KENYA

New regulations planned to boost postgraduate numbers
Kenya’s Ministry of Education, Science and Technology is proposing new regulations that will compel universities to ensure that 25% of graduates each year are at the postgraduate level, in an effort to end a biting shortage of lecturers.Cabinet Secretary Jacob Kaimenyi said late last year that more than 90% of the nearly 25,000 people who graduated from universities annually were at the undergraduate level, which left the country with a one-sided workforce made up of first degree holders.
In fact, government estimates reveal that only around 5% of people leaving universities in the past three years had attained a masters or PhD qualification, with the majority being self-financed, working adults pursuing business related studies.
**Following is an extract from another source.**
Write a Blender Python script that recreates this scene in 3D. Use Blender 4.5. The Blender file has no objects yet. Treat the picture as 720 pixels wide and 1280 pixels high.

A list of approved courses published by the Commission for University Education showed that only about 11 out of 35 recently-elevated (from college status) public universities and private institutions offer postgraduate courses – a problem blamed on lack of teaching staff.
“This is not a trend a country wishing to continue producing scientists, researchers and academicians can allow to continue and still hope to develop,” said Kaimenyi at a graduation ceremony at Moi University.
“We are experiencing a serious shortage of teaching staff, which can be blamed on the low number of postgraduate degrees our universities are producing.”
“We need as a country to create a ready and able pool of manpower trained at PhD and masters level if we hope to attain our development goals, including Vision 2030, and transform our country into a middle-income economy,” Kaimenyi added.
The problem
The number of researchers and academics was growing at too slow a pace, he continued, and most were relatively older. Universities mainly relied on part-time lecturers, many with only a masters degree despite the government’s long-held desire that all lecturers should hold a PhD.
Young people, the minister complained, were not keen to pursue postgraduate studies so long as a first degree assured them employment, and very few people enrolled for postgraduate courses unless such studies guaranteed promotion in the workplace. This had resulted in a shortage of critical skills in fields such as sciences, mathematics and engineering.
Universities were hard-hit by Kenya’s lack of PhD graduates, which also affected the quality of learning in higher education.
“The shortage of teaching staff has seen available lecturers hop from one university to the other each day, with some lecturers teaching in as many as four different institutions,” said Dr John Mukhwana, a senior official at the Commission for University Education.
The situation could be remedied if an ambitious government initiative, launched in 2013 and meant to produce 1,000 PhDs each year, succeeded.
The total number of universities in Kenya has grown from 20 in 2004 to 68 a decade later, and there are 10,000 lecturers teaching 250,000 students, according to the Kenya National Bureau of Statistics. Only 700 of these lecturers are professors.
According to Muga K’olale, secretary general of the University Academic Staff Union, some 7,000 lecturers are currently working in 32 public universities with a combined student population of 200,000, implying an average teacher-to-student ratio of nearly 30 to one, making mentorship and personal attention to individual learning needs extremely difficult.
More resources, incentives needed
The ministry is planning new regulations to be promulgated this year to oblige universities to enrol at least a quarter of students at the postgraduate level.
But ensuring that universities produce more masters and PhD graduates will require more than simply enacting new rules and regulations, according to Patrick Mbataru, an agri-business lecturer at Kenyatta University.
“Universities would need more resources in order to be able to train a higher number of postgraduate students and this would call on the government to dig deeper into its pockets and raise funding levels.
“Incentives such as lowering fees charged for postgraduate studies would also be necessary to encourage more learners to enrol for higher levels of education. A guarantee that good and better-paying jobs are available upon completion of studies would also be an important incentive,” added Mbataru.